PROBLEM |
Can you print every record below exactly as written?

DATA RECORDS |
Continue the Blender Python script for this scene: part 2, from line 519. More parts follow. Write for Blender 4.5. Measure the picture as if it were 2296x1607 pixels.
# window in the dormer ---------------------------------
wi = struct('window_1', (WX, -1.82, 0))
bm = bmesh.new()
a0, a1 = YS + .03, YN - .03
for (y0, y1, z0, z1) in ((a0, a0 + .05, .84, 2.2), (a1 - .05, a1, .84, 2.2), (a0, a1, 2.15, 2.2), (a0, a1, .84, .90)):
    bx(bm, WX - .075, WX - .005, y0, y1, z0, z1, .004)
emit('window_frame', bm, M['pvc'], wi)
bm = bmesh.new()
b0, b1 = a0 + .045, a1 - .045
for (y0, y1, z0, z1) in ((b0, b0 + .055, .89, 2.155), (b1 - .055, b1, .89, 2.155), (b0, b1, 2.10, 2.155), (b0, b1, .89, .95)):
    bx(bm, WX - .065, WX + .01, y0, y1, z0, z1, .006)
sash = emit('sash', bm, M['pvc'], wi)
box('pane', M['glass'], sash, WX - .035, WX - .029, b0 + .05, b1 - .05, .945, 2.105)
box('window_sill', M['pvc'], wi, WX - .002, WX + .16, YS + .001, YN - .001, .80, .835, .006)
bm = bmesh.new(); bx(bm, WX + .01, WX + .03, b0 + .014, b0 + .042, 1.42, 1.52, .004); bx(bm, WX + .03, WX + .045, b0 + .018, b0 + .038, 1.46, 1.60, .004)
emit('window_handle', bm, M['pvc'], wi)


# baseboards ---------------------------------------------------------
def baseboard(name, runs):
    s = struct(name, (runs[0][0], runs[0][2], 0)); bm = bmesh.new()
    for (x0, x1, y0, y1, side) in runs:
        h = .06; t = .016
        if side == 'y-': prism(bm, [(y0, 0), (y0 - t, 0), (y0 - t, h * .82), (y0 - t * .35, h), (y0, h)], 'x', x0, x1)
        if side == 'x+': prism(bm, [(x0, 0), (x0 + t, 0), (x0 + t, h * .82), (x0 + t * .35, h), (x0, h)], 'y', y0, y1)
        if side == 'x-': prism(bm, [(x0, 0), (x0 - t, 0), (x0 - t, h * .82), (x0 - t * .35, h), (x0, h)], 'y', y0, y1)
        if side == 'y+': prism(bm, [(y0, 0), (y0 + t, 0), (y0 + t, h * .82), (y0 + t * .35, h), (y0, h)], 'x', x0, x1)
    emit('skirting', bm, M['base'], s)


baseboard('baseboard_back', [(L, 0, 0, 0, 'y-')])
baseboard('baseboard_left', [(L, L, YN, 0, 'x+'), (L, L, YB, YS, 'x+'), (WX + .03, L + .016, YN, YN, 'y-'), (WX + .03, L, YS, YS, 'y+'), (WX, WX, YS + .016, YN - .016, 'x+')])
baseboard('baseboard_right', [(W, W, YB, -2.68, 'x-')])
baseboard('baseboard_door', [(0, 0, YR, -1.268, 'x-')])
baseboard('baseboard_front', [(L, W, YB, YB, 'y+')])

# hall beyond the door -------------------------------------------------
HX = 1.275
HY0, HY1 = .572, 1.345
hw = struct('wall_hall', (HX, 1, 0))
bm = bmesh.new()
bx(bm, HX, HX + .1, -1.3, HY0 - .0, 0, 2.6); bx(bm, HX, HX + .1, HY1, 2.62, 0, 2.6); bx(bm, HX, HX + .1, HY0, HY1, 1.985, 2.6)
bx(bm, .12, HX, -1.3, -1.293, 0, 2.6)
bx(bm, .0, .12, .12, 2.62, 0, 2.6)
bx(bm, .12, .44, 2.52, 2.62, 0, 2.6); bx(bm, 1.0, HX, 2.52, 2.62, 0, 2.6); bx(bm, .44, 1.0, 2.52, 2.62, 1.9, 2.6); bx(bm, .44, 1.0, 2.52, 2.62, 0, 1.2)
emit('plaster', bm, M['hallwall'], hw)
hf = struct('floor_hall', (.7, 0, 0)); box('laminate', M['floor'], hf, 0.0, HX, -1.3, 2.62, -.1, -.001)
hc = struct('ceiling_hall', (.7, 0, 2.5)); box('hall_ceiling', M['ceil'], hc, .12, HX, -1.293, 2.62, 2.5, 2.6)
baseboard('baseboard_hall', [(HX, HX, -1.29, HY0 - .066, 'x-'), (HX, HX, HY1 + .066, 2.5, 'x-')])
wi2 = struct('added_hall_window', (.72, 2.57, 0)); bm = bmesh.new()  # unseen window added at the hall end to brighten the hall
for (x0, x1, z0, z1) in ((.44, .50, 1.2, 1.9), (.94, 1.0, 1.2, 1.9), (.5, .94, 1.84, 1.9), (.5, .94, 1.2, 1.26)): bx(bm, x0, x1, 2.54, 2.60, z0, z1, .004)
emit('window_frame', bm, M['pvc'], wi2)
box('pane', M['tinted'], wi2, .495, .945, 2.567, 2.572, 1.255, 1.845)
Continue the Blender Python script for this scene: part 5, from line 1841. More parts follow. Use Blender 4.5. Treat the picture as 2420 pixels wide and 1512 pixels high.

WORKED ANSWER |
Continue the Blender Python script for this scene: part 2, from line 519. More parts follow. Write for Blender 4.5. Measure the picture as if it were 2296x1607 pixels.
# window in the dormer ---------------------------------
wi = struct('window_1', (WX, -1.82, 0))
bm = bmesh.new()
a0, a1 = YS + .03, YN - .03
for (y0, y1, z0, z1) in ((a0, a0 + .05, .84, 2.2), (a1 - .05, a1, .84, 2.2), (a0, a1, 2.15, 2.2), (a0, a1, .84, .90)):
    bx(bm, WX - .075, WX - .005, y0, y1, z0, z1, .004)
emit('window_frame', bm, M['pvc'], wi)
bm = bmesh.new()
b0, b1 = a0 + .045, a1 - .045
for (y0, y1, z0, z1) in ((b0, b0 + .055, .89, 2.155), (b1 - .055, b1, .89, 2.155), (b0, b1, 2.10, 2.155), (b0, b1, .89, .95)):
    bx(bm, WX - .065, WX + .01, y0, y1, z0, z1, .006)
sash = emit('sash', bm, M['pvc'], wi)
box('pane', M['glass'], sash, WX - .035, WX - .029, b0 + .05, b1 - .05, .945, 2.105)
box('window_sill', M['pvc'], wi, WX - .002, WX + .16, YS + .001, YN - .001, .80, .835, .006)
bm = bmesh.new(); bx(bm, WX + .01, WX + .03, b0 + .014, b0 + .042, 1.42, 1.52, .004); bx(bm, WX + .03, WX + .045, b0 + .018, b0 + .038, 1.46, 1.60, .004)
emit('window_handle', bm, M['pvc'], wi)


# baseboards ---------------------------------------------------------
def baseboard(name, runs):
    s = struct(name, (runs[0][0], runs[0][2], 0)); bm = bmesh.new()
    for (x0, x1, y0, y1, side) in runs:
        h = .06; t = .016
        if side == 'y-': prism(bm, [(y0, 0), (y0 - t, 0), (y0 - t, h * .82), (y0 - t * .35, h), (y0, h)], 'x', x0, x1)
        if side == 'x+': prism(bm, [(x0, 0), (x0 + t, 0), (x0 + t, h * .82), (x0 + t * .35, h), (x0, h)], 'y', y0, y1)
        if side == 'x-': prism(bm, [(x0, 0), (x0 - t, 0), (x0 - t, h * .82), (x0 - t * .35, h), (x0, h)], 'y', y0, y1)
        if side == 'y+': prism(bm, [(y0, 0), (y0 + t, 0), (y0 + t, h * .82), (y0 + t * .35, h), (y0, h)], 'x', x0, x1)
    emit('skirting', bm, M['base'], s)


baseboard('baseboard_back', [(L, 0, 0, 0, 'y-')])
baseboard('baseboard_left', [(L, L, YN, 0, 'x+'), (L, L, YB, YS, 'x+'), (WX + .03, L + .016, YN, YN, 'y-'), (WX + .03, L, YS, YS, 'y+'), (WX, WX, YS + .016, YN - .016, 'x+')])
baseboard('baseboard_right', [(W, W, YB, -2.68, 'x-')])
baseboard('baseboard_door', [(0, 0, YR, -1.268, 'x-')])
baseboard('baseboard_front', [(L, W, YB, YB, 'y+')])

# hall beyond the door -------------------------------------------------
HX = 1.275
HY0, HY1 = .572, 1.345
hw = struct('wall_hall', (HX, 1, 0))
bm = bmesh.new()
bx(bm, HX, HX + .1, -1.3, HY0 - .0, 0, 2.6); bx(bm, HX, HX + .1, HY1, 2.62, 0, 2.6); bx(bm, HX, HX + .1, HY0, HY1, 1.985, 2.6)
bx(bm, .12, HX, -1.3, -1.293, 0, 2.6)
bx(bm, .0, .12, .12, 2.62, 0, 2.6)
bx(bm, .12, .44, 2.52, 2.62, 0, 2.6); bx(bm, 1.0, HX, 2.52, 2.62, 0, 2.6); bx(bm, .44, 1.0, 2.52, 2.62, 1.9, 2.6); bx(bm, .44, 1.0, 2.52, 2.62, 0, 1.2)
emit('plaster', bm, M['hallwall'], hw)
hf = struct('floor_hall', (.7, 0, 0)); box('laminate', M['floor'], hf, 0.0, HX, -1.3, 2.62, -.1, -.001)
hc = struct('ceiling_hall', (.7, 0, 2.5)); box('hall_ceiling', M['ceil'], hc, .12, HX, -1.293, 2.62, 2.5, 2.6)
baseboard('baseboard_hall', [(HX, HX, -1.29, HY0 - .066, 'x-'), (HX, HX, HY1 + .066, 2.5, 'x-')])
wi2 = struct('added_hall_window', (.72, 2.57, 0)); bm = bmesh.new()  # unseen window added at the hall end to brighten the hall
for (x0, x1, z0, z1) in ((.44, .50, 1.2, 1.9), (.94, 1.0, 1.2, 1.9), (.5, .94, 1.84, 1.9), (.5, .94, 1.2, 1.26)): bx(bm, x0, x1, 2.54, 2.60, z0, z1, .004)
emit('window_frame', bm, M['pvc'], wi2)
box('pane', M['tinted'], wi2, .495, .945, 2.567, 2.572, 1.255, 1.845)
Continue the Blender Python script for this scene: part 5, from line 1841. More parts follow. Use Blender 4.5. Treat the picture as 2420 pixels wide and 1512 pixels high.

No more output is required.